どちらも形容詞なのですが、アがそれ自身で独立しているのに対して、イは「静かでない」「ほしくない」などと、否定する対象とともに用いられる点で独立性が薄く、補助語とされています。

 ただ、否定の助動詞の「ない」とは違って一文節をつくれるので、補助用言と呼ばれています。

 

 

 

 

 

 

 

◆補助・被補助の関係の見分け方と注意点

補助の関係は型が決まっているので、それを覚えてしまったほうがよいでしょう。


《補助・被補助の型》 

「 ~て / …。~で / …。~く ない。」

 

と覚えましょう。

 

 

 これは、

・歩い / いる

・読ん / みる

・美し / ない

 というように、被補助語のさいごが「て・で・く」で終わることがポイントです。

 

補助形容詞の「ない」ときは、被補助語が形容詞の連用形(美しく)なので、「~く/ない」の形で覚えてしまうとよいでしょう。

 

ただし、助詞の「は・も」などが間にはさまるときもあります。

たとえば、「歩いて / いる」「読んで / みる」「美しく / ない」などです。

 

 

 

 

 

私は、授業では替え歌を披露して生徒に覚えさせています。

 

ジブリ映画「崖の上のポニョ」の歌に合わせて歌います。

 

 

 

「崖の上のホジョ」

ほーじょ ほーじょ ほじょ て で くない

下が上をほじょすーるー

ほーじょ ほーじょ ほじょ て で くない

もとのいみが薄れているー 

 

 

 

これを歌うと、まず間違いなく覚えてくれますね。

 

 ぜひ歌ってみてください。

 

 

 

 

 

練習問題をしてみましょう。

 

問 次の文の補助・被補助の関係の文節を答えなさい。

① 新発売の ケーキを 食べて みた。 

② この 映画は あまり おもしろく ない。 

③ 私は 今日から 中学生で ある。  

 

 

 

 

 

【解答】

 ① 食べて みた

 ② おもしろく ない

 ③ 中学生で ある

 

 

 

 

 

 

 


◆まとめ

・補助の関係の型
「 て / …。・で / …。・く / ない。」

・補助語が後で、前の文節を補助する

・補助語はもとの意味が薄れている




追記
2021年度の東京都の公立高校入試問題において補助の関係が出題されました。
ところが、解答がないということで、無効問題となりました。

以下引用

───────────────
(5)かならずや とあるがこの言葉が直接かかるのは、次のうちどれか。

ア 名人で
イ いらっしゃるに
ウ 違いない
エ 申すのです

───────────────
引用終わり

当初、東京都は正解を「イ」としていましたが、「ウ」も該当するため、無効とし全員に一律5点を与えたそうです。

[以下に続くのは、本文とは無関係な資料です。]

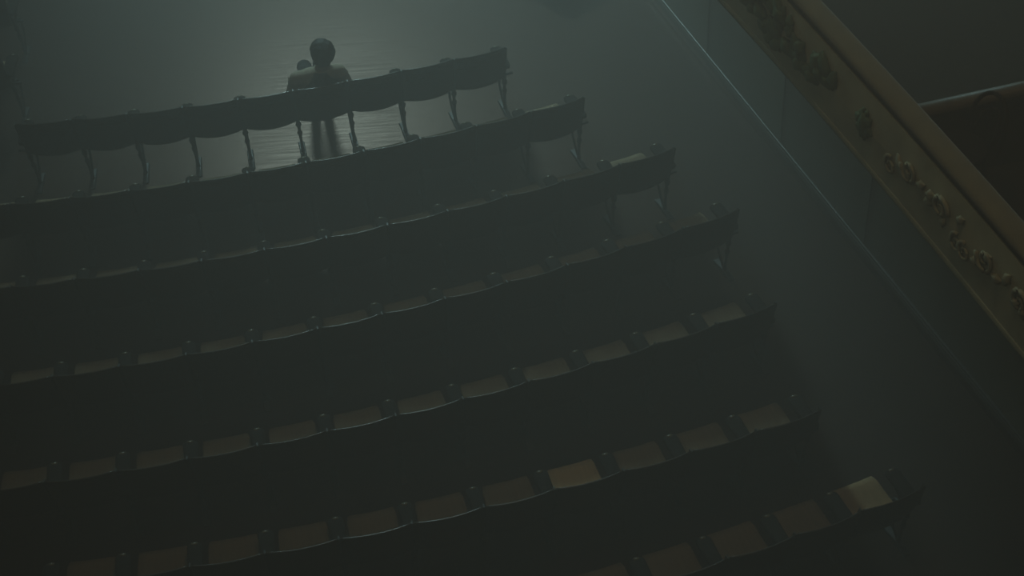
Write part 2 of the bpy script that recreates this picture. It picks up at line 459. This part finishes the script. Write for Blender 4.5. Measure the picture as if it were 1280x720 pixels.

たしかに、「ウ」もかかる文節として成り立つのかもしれません。

しかし、それ以前にこの問題はおかしいのです。

イの「いらっしゃるに」は、アの「名人で」とセットになり、補助の関係を構成しています。

つまり、

「 名人で(被補助語) / いらっしゃるに(補助語)」

となります。

補助の関係は、かならず補助語と被補助語との二文節で文の成分になります。

この問題では、「かならずや」が文の成分としては「修飾語」ですから、「名人でいらっしゃるに」の二文節が「被修飾語(被修飾部)」になるはずです。

被修飾語を答えるのに、補助語の一文節で選ばせるのはおかしいのです。


入試問題には細心の注意をはらうようお願いしたいですね。